== Supplied data ==
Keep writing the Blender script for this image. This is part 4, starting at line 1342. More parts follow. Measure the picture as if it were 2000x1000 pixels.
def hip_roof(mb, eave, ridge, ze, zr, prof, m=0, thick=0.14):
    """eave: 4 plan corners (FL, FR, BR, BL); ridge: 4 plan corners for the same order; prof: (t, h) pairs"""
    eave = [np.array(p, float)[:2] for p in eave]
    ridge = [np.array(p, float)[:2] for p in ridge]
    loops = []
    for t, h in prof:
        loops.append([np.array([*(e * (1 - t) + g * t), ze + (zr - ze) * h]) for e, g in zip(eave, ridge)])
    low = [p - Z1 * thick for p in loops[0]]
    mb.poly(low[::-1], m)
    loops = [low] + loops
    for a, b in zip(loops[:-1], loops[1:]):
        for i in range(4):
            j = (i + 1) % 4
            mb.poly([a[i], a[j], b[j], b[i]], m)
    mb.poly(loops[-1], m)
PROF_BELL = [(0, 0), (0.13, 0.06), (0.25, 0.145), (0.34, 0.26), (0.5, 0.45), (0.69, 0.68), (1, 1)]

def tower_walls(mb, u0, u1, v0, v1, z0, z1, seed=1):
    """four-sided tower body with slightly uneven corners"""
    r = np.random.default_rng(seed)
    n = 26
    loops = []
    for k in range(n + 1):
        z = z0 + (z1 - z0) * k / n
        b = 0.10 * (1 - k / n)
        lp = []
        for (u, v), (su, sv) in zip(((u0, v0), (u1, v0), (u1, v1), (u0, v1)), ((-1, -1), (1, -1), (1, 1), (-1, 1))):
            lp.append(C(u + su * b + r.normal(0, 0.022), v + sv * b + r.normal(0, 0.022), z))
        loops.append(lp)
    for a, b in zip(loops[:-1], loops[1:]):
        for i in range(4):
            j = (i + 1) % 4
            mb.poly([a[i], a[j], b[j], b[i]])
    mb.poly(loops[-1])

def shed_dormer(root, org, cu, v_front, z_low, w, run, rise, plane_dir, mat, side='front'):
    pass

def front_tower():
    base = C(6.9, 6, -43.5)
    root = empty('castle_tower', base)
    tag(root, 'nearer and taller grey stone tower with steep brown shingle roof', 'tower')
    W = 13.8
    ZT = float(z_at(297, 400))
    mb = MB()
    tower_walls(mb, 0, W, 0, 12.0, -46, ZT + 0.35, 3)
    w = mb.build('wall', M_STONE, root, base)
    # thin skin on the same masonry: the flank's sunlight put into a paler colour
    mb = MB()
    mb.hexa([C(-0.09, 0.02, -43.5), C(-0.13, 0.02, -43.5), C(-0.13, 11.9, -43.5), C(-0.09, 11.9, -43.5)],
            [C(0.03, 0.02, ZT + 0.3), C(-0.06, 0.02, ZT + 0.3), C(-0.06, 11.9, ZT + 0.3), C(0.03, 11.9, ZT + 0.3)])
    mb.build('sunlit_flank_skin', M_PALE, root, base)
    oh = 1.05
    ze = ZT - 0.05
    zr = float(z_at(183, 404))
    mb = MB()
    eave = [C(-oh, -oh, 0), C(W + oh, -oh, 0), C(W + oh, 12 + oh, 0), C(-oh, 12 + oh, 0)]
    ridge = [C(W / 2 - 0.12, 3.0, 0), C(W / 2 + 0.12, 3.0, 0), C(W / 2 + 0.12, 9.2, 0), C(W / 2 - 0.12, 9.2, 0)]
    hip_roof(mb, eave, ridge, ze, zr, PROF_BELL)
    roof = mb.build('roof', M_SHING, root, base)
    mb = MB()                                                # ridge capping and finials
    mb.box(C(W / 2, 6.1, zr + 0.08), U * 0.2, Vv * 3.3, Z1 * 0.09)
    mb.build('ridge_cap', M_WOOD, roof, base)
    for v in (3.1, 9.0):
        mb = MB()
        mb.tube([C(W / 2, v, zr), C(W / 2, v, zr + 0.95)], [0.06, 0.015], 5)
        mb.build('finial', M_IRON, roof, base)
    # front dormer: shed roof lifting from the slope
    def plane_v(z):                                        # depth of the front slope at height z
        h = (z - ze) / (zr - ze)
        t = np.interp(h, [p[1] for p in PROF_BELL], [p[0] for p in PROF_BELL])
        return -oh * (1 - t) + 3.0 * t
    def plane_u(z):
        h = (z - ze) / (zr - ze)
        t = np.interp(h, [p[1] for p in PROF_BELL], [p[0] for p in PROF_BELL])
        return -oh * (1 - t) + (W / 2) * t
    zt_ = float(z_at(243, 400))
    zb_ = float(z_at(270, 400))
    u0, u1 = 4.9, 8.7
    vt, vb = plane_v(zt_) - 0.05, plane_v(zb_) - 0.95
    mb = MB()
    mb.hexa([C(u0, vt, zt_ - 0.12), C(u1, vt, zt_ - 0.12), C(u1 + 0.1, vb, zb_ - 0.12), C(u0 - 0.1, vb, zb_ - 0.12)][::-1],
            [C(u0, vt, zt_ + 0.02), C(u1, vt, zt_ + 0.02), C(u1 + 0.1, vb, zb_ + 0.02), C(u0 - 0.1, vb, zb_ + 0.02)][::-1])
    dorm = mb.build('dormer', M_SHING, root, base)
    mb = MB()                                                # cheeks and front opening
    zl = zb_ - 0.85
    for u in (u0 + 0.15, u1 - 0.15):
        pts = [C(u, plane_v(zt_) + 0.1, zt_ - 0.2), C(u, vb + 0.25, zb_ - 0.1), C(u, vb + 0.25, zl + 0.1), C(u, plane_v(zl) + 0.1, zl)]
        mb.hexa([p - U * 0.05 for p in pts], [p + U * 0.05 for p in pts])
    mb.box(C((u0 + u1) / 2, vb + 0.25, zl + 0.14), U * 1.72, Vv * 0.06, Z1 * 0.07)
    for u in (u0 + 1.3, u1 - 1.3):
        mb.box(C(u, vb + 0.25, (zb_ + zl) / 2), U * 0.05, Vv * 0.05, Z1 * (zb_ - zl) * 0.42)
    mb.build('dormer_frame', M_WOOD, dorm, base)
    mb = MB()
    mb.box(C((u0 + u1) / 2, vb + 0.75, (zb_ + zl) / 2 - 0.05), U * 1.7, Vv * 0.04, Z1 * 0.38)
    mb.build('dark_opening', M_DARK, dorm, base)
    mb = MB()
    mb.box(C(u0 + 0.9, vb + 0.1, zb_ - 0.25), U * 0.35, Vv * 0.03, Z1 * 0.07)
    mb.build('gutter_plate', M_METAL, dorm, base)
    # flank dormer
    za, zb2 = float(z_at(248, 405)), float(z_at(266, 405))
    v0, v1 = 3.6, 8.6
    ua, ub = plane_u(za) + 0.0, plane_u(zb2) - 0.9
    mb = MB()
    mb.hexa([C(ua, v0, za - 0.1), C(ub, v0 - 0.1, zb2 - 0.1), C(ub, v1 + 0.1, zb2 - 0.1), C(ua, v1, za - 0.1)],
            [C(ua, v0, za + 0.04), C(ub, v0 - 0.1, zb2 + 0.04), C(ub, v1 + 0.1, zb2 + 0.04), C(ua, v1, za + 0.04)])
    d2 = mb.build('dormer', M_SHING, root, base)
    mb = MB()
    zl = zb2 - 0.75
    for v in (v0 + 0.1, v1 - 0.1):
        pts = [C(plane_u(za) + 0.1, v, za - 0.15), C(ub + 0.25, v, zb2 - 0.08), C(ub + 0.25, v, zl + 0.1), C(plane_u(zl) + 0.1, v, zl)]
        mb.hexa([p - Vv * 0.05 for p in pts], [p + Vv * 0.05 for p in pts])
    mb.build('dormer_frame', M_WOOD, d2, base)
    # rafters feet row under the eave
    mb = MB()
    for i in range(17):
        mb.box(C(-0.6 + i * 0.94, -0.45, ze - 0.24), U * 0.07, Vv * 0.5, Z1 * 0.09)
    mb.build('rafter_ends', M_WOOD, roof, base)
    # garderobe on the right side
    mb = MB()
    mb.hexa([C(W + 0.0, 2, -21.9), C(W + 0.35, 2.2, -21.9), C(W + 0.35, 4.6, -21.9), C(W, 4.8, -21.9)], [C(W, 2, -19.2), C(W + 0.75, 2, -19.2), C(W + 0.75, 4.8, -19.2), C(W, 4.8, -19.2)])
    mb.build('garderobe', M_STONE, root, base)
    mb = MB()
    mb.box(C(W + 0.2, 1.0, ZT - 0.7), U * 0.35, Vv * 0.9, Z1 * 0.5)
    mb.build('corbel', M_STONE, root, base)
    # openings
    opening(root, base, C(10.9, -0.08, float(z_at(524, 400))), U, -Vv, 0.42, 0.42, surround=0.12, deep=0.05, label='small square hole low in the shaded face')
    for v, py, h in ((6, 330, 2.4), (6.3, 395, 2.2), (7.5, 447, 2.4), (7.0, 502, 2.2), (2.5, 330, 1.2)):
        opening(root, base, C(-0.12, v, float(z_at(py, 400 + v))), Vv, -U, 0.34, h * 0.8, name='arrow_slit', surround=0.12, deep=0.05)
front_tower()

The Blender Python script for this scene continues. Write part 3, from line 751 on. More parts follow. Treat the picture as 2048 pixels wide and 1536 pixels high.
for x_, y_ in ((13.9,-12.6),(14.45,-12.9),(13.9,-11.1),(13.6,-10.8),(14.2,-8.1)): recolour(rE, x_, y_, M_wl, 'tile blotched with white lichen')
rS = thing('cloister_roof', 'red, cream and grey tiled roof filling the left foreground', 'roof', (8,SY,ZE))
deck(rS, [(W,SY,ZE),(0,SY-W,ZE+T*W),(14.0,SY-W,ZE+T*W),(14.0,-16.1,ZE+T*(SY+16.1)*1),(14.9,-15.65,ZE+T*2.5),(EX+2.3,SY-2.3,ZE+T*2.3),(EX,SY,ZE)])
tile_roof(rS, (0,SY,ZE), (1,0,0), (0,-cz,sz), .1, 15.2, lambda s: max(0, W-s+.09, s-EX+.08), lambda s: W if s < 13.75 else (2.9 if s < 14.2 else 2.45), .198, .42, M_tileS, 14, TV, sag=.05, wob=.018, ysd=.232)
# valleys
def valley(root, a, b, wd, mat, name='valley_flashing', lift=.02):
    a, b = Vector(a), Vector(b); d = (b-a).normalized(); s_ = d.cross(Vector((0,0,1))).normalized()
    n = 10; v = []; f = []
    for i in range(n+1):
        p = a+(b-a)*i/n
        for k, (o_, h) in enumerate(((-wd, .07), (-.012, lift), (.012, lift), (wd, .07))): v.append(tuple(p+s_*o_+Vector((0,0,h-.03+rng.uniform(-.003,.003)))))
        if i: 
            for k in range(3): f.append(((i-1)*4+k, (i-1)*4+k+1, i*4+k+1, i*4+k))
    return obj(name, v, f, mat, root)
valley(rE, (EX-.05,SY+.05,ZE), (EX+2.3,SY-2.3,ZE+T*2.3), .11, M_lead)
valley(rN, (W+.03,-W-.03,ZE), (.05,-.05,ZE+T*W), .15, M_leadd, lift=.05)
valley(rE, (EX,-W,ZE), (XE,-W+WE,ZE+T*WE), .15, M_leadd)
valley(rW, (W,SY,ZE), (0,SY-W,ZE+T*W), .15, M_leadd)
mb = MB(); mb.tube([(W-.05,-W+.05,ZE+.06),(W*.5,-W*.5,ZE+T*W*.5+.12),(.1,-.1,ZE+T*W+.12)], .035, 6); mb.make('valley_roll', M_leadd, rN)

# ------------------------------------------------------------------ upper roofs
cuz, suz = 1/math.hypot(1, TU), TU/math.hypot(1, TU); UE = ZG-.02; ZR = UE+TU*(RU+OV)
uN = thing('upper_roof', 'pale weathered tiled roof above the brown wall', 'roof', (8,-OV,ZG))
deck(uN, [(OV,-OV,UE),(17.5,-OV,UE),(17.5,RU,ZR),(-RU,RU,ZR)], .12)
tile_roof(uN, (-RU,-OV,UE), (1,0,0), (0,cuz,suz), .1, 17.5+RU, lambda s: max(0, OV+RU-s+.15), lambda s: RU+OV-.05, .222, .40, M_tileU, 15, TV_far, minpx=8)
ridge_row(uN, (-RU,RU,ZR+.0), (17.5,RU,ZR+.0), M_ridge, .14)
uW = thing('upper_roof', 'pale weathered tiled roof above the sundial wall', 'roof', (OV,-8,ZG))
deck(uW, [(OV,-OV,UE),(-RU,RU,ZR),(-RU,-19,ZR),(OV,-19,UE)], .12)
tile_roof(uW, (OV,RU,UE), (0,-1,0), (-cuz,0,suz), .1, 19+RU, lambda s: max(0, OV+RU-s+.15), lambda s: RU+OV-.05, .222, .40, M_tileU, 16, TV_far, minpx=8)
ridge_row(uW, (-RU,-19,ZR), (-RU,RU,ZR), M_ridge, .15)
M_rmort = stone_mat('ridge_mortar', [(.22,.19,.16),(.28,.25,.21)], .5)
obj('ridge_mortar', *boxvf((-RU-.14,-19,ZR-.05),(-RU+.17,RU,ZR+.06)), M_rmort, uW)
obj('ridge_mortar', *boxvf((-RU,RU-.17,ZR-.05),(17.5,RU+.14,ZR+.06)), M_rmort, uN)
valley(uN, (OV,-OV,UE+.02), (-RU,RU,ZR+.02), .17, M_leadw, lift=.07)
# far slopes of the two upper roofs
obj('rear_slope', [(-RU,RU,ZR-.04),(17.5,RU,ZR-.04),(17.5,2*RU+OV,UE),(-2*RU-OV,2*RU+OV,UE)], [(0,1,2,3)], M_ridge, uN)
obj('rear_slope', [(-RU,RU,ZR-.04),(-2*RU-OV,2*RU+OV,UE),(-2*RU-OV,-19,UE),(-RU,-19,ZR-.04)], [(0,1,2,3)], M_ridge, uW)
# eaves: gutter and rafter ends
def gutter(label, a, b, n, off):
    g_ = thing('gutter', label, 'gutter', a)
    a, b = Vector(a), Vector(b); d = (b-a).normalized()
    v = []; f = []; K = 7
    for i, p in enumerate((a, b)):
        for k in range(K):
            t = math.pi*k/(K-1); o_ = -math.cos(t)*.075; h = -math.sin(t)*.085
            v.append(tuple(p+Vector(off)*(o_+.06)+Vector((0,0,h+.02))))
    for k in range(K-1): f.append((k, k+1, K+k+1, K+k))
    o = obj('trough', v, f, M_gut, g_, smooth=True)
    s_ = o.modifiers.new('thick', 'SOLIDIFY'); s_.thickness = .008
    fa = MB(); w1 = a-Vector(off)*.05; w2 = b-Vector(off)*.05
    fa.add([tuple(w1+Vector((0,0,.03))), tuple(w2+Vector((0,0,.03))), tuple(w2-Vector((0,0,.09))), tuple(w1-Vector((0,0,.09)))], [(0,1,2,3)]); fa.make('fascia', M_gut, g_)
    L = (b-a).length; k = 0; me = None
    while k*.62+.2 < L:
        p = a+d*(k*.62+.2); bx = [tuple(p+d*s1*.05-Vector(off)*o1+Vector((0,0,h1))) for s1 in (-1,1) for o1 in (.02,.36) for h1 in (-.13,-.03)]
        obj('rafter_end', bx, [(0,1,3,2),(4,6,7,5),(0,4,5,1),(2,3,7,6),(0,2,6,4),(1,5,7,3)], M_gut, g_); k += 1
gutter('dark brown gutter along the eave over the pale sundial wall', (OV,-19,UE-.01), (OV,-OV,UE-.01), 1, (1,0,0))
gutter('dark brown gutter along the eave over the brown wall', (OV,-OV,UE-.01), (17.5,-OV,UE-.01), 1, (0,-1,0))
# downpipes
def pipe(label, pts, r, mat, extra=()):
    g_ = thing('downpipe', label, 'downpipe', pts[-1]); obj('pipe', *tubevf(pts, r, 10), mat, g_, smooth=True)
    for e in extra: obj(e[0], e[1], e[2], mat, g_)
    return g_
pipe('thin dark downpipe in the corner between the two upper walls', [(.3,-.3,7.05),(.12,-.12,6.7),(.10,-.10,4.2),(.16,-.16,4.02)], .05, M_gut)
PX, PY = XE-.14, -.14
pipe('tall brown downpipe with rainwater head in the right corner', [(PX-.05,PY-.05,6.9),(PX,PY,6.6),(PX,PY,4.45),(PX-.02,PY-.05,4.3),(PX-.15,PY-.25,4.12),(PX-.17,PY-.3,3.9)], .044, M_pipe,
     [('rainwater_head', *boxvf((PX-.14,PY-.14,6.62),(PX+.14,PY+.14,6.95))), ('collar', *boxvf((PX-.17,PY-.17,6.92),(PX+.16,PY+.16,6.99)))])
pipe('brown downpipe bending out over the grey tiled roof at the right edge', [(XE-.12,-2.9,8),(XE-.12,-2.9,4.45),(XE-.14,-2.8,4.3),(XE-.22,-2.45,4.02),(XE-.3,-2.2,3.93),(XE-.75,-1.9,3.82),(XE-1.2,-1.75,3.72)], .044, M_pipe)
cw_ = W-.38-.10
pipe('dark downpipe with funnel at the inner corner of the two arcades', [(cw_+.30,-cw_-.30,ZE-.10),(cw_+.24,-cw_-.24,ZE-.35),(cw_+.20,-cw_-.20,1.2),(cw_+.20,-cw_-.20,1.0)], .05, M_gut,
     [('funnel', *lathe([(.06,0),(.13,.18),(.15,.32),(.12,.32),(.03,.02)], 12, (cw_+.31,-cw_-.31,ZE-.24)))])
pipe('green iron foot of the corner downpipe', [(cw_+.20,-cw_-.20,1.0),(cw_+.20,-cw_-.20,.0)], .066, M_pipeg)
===
**Given instruction**
Pick out each line containing the string "parts" and copy it.

**Final answer**
Keep writing the Blender script for this image. This is part 4, starting at line 1342. More parts follow. Measure the picture as if it were 2000x1000 pixels.
The Blender Python script for this scene continues. Write part 3, from line 751 on. More parts follow. Treat the picture as 2048 pixels wide and 1536 pixels high.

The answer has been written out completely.